Consider the following:
for (var j = 0;j < 10;j += 1) {
arrayOfLinks[j].onclick = function () {
alert(j);
};
}
In this case, all of those links would alert 10 when clicked, because j is outside of the scope and is being updated.
If you're creating linkElem in the same way, you are likely to only get the result of the last linkElem in the loop.
This is a better way:
linkElem.click(function () {
var data = $(this).data(); // no longer dependent on `linkElem` reference
alert(''+data.mls + ' ' + data.id);
});
Please refer to this How do JavaScript closures work?
This may help you understanding closures.
Whenever you see the function keyword within another function, the inner function has access to variables in the outer function.
function foo(x) {
var tmp = 3;
function bar(y) {
alert(x + y + (++tmp));
}
bar(10);
}
foo(2)
This will always alert 16, because bar can access the x which was defined as an argument to foo, and it can also access tmp from foo.
That is a closure. A function doesn't have to return in order to be called a closure. Simply accessing variables outside of your immediate lexical scope creates a closure.
function foo(x) {
var tmp = 3;
return function (y) {
alert(x + y + (++tmp));
}
}
var bar = foo(2); // bar is now a closure.
bar(10);
The above function will also alert 16, because bar can still refer to x and tmp, even though it is no longer directly inside the scope.
However, since tmp is still hanging around inside bar's closure, it is also being incremented. It will be incremented each time you call bar.
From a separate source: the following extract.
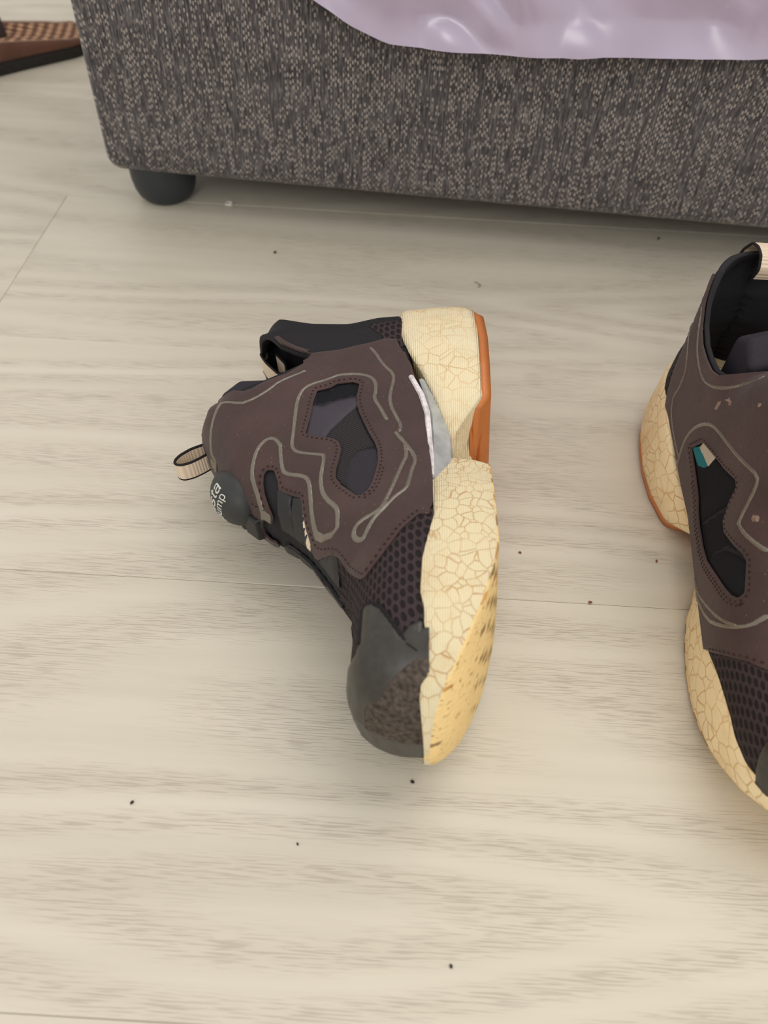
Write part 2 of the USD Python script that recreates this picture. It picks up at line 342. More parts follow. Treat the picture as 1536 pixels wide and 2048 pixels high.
# ---------------------------------------------------------------- the sneaker: a side-view height field, millimetres
# X runs heel to toe, Z up from the sole, Y out of the shown side; half(X, Z) is the half width of the upper
TIPPED = dict(
    heel=[(3, 36), (2, 49), (3, 65), (8, 80), (6, 98), (0, 116), (-2, 126), (2, 132), (9, 135), (19, 136)],
    collar=[(19, 136), (28, 132), (40, 124), (52, 115), (59, 104), (63, 96), (67, 98), (72, 105), (78, 113), (85, 123), (90, 131), (93, 140), (92, 150)],
    ridge=[(92, 150), (97, 156), (108, 153), (122, 145), (138, 135), (153, 122), (162, 111), (169, 99)])
UPRIGHT = dict(  # its collar has slumped
    heel=[(3, 36), (2, 49), (3, 65), (7, 80), (6, 97), (1, 110), (1, 118), (7, 122)],
    collar=[(7, 122), (16, 123), (28, 122), (33, 116), (38, 109), (46, 100), (56, 95), (66, 94), (75, 94.5), (82, 97), (88, 103), (93, 110)],
    ridge=[(93, 110), (99, 118), (110, 126), (124, 132), (140, 131), (153, 122), (162, 111), (169, 99)])
INSTEP = [(177, 90), (182, 86), (193, 78), (202, 72), (208, 67.5), (217, 64.5), (223, 64), (241, 63.5), (253, 63.5), (259.5, 62)]
TOE = [(259.5, 62), (265.5, 59), (270, 53.5), (273.5, 46), (275.3, 39), (275.3, 33)]
BOTTOM = [(275, 30), (195, 28), (160, 29), (140, 30.5), (120, 32), (100, 35), (80, 39.5), (60, 43), (40, 40), (3, 38)]


def shape_of(heel, collar, ridge):
    """Sets the side-view outline that the functions below work on."""
    global D_SHAPE, COLLAR, L_HEEL, L_RIDGE
    COLLAR = collar
    D_SHAPE = Polygon(heel[1:] + collar[1:] + ridge[1:] + INSTEP + TOE[1:] + BOTTOM)
    L_HEEL, L_RIDGE = LineString(heel), LineString(ridge + INSTEP + TOE[1:-1] + [(275.3, 20)])


shape_of(**TIPPED)


def rnd(u, p=2.0):
    return np.maximum(0, 1 - (1 - np.clip(u, 0, 1)) ** p) ** (1 / p)


def half(x, z, inset=0.0):
    x, z = np.asarray(x, float), np.asarray(z, float)
    pts = shapely.points(x, z)
    b = np.interp(x, [0, 40, 90, 120, 160, 200, 240, 285], [34, 36, 35, 34, 38, 42.5, 41.5, 38])
    a = np.interp(x, [0, 40, 90, 140], [30, 34, 33, 28])
    t = np.clip((z - 35) / 80, 0, 1)
    w = b + (a - b) * (t * t * (3 - 2 * t))
    rr = np.interp(x, [90, 150, 200, 230, 285], [26, 30, 32, 27, 24])
    top = rnd((shapely.distance(L_RIDGE, pts) - inset) / rr, 2.2)
    plan = rnd((276.5 - inset - x) / 40, 2.1)
    w = w * rnd((shapely.distance(L_HEEL, pts) - inset) / 33) * (np.maximum(top, 1e-3) ** -6 + np.maximum(plan, 1e-3) ** -6) ** (-1 / 6) * 1.122
    w = np.where(np.minimum(top, plan) <= 1e-3, 0, w)
    return np.maximum(w - inset, 0)


def lift(x, z, t):
    """Points (X, Y, Z) on the upper, raised by t along its normal."""
    e = 0.35
    w = half(x, z)
    inner = D_SHAPE.buffer(-0.7)  # slopes are read just inside the outline, where the surface turns over
    gx, gz = np.array(x, float), np.array(z, float)
    for k in np.where(~shapely.contains_xy(inner, gx, gz))[0]:
        q = inner.exterior.interpolate(inner.exterior.project(Point(gx[k], gz[k])))
        gx[k], gz[k] = q.x, q.y
    n = np.stack([-(half(gx + e, gz) - half(gx - e, gz)) / (2 * e), np.ones_like(w), -(half(gx, gz + e) - half(gx, gz - e)) / (2 * e)], -1)
    n[w < 0.8, 1] = 0.02
    n[:, [0, 2]] = np.clip(n[:, [0, 2]], -9, 9)
    n /= np.linalg.norm(n, axis=1)[:, None]
    tip = np.minimum(shapely.distance(L_RIDGE, shapely.points(x, z)), shapely.distance(L_HEEL, shapely.points(x, z))) < 0.25
    w = np.where(tip, 0, w)  # both halves meet on the centre line
    n[tip, 1] = 0
    n /= np.linalg.norm(n, axis=1)[:, None]
    return np.stack([x, w, z], -1) + n * np.reshape(t, (-1, 1))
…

The simplest example of a closure is this:
var a = 10;
function test() {
console.log(a); // will output 10
console.log(b); // will output 6
}
var b = 6;
test();
When a Javascript function is invoked, a new execution context is created. Together with the function arguments and the parent object, this execution context also receives all the variables declared outside of it (in the above example, both 'a' and 'b').
It is possible to create more than one closure function, either by returning a list of them or by setting them to global variables. All of these will refer to the same x and the same tmp, they don't make their own copies.
[you]: Fascinating, tell me more!
Here the number x is a literal number. As with other literals in JavaScript, when foo is called, the number x is copied into foo as its argument x.
On the other hand, JavaScript always uses references when dealing with Objects. If say, you called foo with an Object, the closure it returns will reference that original Object!
function foo(x) {
var tmp = 3;
return function (y) {
alert(x + y + tmp);
x.memb = x.memb ? x.memb + 1 : 1;
alert(x.memb);
}
}
var age = new Number(2);
var bar = foo(age); // bar is now a closure referencing age.
bar(10);
As expected, each call to bar(10) will increment x.memb. What might not be expected, is that x is simply referring to the same object as the age variable! After a couple of calls to bar, age.memb will be 2! This referencing is the basis for memory leaks with HTML objects.